According to an invitation for a fundraiser hosted by the joint fundraising committee, Save America is ahead of groups like the RNC and the 40 state party committees when it comes to the order for how donations are disbursed.

For example, the invitation’s fine print shows that if a hypothetical $15,000 comes through the committee, the first $6,600 from the donor (or $10,000 from a PAC) goes to the Trump campaign and the next $5,000 goes to Save America — before any of the funds would go to the Republican Party committees.

This joint fundraising committee setup comes on the heels of Trump’s Save America PAC burning through more than $8.5 million on legal bills just in the first two months of this year — including $5.6 million in February — as the former president continues to battle his criminal cases and civil trials across the country, per filings.

Legal bills make up nearly 80% of Save America’s total expenditures so far this year, according to financial filings. The PAC has relied almost entirely on tens of millions of dollars in returned money that Save America initially gave to pro-Trump super PAC Make America Great Again Inc., while reporting only a couple thousand dollars raised itself, Save America’s filings show.

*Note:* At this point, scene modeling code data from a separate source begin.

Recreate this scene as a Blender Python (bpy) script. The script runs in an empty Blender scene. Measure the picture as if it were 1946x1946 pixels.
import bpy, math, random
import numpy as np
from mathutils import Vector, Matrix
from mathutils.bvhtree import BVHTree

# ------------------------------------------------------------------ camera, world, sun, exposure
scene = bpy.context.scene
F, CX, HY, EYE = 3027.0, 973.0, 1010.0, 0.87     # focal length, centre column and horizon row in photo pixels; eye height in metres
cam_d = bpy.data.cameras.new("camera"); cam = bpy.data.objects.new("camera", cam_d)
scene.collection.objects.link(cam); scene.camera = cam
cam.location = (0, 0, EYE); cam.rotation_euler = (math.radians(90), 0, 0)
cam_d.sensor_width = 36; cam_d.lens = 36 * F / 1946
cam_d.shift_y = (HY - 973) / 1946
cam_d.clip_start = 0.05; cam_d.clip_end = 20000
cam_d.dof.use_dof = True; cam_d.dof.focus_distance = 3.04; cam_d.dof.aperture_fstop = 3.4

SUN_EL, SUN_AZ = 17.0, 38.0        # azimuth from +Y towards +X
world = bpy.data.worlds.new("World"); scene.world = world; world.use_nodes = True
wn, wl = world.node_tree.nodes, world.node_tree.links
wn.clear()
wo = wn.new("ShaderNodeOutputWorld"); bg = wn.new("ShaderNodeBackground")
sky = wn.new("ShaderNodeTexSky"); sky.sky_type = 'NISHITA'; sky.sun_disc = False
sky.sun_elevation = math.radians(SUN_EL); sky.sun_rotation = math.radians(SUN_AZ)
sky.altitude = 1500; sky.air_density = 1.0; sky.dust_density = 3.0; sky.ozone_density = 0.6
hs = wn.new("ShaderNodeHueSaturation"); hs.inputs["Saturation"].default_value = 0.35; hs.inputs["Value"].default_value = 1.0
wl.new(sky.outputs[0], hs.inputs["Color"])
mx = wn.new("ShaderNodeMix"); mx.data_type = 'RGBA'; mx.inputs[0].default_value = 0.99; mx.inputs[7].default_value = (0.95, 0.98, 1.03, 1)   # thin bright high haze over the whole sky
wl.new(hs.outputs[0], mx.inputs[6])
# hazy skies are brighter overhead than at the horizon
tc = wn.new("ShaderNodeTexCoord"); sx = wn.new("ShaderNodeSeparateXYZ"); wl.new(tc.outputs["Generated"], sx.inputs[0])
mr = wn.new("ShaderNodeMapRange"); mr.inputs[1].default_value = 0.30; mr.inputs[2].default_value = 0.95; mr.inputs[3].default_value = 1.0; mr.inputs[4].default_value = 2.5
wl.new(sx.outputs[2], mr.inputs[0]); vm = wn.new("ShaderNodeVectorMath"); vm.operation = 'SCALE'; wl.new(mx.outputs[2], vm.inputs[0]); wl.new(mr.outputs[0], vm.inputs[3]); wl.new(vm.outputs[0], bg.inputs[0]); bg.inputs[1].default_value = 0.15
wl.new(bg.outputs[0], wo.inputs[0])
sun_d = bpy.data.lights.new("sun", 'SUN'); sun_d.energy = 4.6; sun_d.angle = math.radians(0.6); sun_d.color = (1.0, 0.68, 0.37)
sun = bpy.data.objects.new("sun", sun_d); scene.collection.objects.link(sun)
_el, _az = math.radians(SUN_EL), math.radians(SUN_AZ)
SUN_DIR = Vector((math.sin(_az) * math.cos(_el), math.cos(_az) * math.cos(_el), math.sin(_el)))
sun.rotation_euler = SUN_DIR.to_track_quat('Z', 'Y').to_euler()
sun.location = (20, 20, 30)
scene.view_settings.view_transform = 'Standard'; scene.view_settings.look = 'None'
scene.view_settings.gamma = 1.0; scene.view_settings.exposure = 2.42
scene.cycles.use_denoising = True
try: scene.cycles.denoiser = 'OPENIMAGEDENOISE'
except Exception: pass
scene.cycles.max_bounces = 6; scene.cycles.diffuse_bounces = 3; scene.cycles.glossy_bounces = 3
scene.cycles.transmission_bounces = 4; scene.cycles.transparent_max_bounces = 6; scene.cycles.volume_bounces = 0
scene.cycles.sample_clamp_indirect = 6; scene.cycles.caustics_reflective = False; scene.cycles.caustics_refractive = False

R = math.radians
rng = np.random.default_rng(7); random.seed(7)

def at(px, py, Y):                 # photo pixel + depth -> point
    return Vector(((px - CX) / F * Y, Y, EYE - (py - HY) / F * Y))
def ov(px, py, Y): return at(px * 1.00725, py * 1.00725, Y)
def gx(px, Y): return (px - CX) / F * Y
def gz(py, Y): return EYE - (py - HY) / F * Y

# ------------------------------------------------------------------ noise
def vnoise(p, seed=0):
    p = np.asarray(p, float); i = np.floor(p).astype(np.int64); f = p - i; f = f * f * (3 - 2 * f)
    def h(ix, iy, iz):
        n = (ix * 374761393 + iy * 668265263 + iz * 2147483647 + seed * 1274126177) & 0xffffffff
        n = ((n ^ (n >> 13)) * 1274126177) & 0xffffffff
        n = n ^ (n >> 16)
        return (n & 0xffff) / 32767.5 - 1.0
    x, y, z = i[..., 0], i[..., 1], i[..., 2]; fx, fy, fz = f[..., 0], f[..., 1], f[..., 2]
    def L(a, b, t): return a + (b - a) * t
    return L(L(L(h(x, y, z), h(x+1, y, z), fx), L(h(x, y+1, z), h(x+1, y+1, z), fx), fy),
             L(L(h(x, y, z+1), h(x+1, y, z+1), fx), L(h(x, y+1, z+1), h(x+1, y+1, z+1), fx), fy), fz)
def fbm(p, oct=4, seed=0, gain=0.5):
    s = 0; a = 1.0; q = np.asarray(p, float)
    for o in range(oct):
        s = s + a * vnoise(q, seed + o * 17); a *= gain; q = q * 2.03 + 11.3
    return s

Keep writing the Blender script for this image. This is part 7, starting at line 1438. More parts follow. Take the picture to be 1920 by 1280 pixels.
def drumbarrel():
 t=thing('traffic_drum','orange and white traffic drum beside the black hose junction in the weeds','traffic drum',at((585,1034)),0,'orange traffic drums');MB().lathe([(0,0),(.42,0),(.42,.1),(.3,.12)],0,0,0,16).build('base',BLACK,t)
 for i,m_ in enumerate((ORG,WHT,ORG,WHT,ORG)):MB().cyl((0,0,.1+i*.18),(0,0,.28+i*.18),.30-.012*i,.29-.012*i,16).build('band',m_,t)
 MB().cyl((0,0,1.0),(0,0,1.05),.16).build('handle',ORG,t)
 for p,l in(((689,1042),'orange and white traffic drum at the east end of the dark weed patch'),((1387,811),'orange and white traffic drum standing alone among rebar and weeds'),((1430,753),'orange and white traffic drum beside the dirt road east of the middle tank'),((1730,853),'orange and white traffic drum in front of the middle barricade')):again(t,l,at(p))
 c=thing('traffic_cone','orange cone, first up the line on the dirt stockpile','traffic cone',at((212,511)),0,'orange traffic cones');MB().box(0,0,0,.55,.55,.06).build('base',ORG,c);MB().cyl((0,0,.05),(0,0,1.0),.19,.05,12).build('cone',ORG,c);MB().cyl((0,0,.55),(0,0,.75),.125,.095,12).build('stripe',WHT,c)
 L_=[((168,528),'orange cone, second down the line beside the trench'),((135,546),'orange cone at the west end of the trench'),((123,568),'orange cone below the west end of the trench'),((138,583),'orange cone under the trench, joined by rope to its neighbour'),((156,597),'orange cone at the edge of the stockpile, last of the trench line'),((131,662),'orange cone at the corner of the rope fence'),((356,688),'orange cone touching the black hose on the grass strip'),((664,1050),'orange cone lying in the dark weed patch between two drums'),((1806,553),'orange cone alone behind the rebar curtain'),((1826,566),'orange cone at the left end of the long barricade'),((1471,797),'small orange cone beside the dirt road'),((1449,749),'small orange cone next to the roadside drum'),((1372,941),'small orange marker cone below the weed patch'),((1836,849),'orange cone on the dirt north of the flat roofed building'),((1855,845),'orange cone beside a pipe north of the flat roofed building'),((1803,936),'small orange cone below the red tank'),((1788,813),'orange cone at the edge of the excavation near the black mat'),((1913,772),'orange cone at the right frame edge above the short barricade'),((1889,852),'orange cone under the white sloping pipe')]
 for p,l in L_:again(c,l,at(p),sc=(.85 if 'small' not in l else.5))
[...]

In the past few months, Save America relying on those returned contributions from MAGA Inc. for its source of funding has put something of a strain on the latter group, which was designed to spearhead a pro-Trump ad campaign operation outside of the campaign and to boost his reelection bid.

The super PAC money from MAGA Inc. to Save America is expected to dry up soon following a series of exchanges: Save America initially transferred $60 million to MAGA Inc. in 2022, but the latter group has now returned more than $50 million of those contributions back to Save America.

Trump’s new joint fundraising operation offers Save America PAC a fresh source of future support.

MAGA Inc., meanwhile, continues to rake in tens of millions of dollars from Trump’s wealthy supporters this year, filings show, but as of the end of February had $25.5 million in cash on hand — less than half of what the super PAC had entering 2023.